夕食は、1912年創業の老舗居酒屋「山水本店」で名物の「うどん鍋」をいただきました。ぐつぐつと煮える鍋の中で、濃厚な出汁をたっぷりと吸い込んだうどんは、もっちりとした食感で、食べるたびに心がほっと温まりました。この一杯は、美濃の歴史と職人技に浸った一日の締めくくりにふさわしい、最高の料理でした。
4日目:岐阜の悠久の美との別れ、そして本州への旅の締めくくり
岐阜での旅の終わりを迎えながら、私はこの地だけでなく、九州の温かな魅力から始まり、岐阜の荘厳な風景に至るまでの24日間の本州横断の旅を振り返っていました。本州の広大な道を何千キロも駆け抜ける中で、私は歴史、芸術、そして自然が完璧に調和した、無数の隠れた名所を発見しました。 岐阜の旅は、まさにこの旅の本質を凝縮したようなものでした。大滝鍾乳洞を囲む黄金色の森、モネの池の水面、郷土料理、そして美濃和紙に息づく匠の技──この地のすべてが、日本の伝統と「生きる」ことの美しさを讃える、豊かな体験をもたらしてくれました。
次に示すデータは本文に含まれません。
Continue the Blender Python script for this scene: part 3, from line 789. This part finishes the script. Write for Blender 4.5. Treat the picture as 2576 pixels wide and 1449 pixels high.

しかし、私の心に最も深く刻まれたのは、絶景そのものではなく、この静かな地域で出会った人々の温かさと、そこに流れる穏やかな時間でした。地元のレストランでの心のこもったおもてなしや、和紙職人の繊細な手仕事との出会いは、日々のささやかな美しさや、人と人とのつながりを大切にすることを改めて教えてくれました。
この旅は、日本の豊かな文化を巡る旅であると同時に、私自身の心の奥深くに触れる精神的な旅でもありました。学んだこと、感じたことすべてが、今この瞬間を大切にし、過去の物語に敬意を払い、日常の小さな奇跡に感謝することの大切さを思い出させてくれました。 岐阜──そして本州全土は、文化、伝統、そして自然の驚異が織りなす生きたタペストリーとして、私の心に永遠に刻まれることでしょう。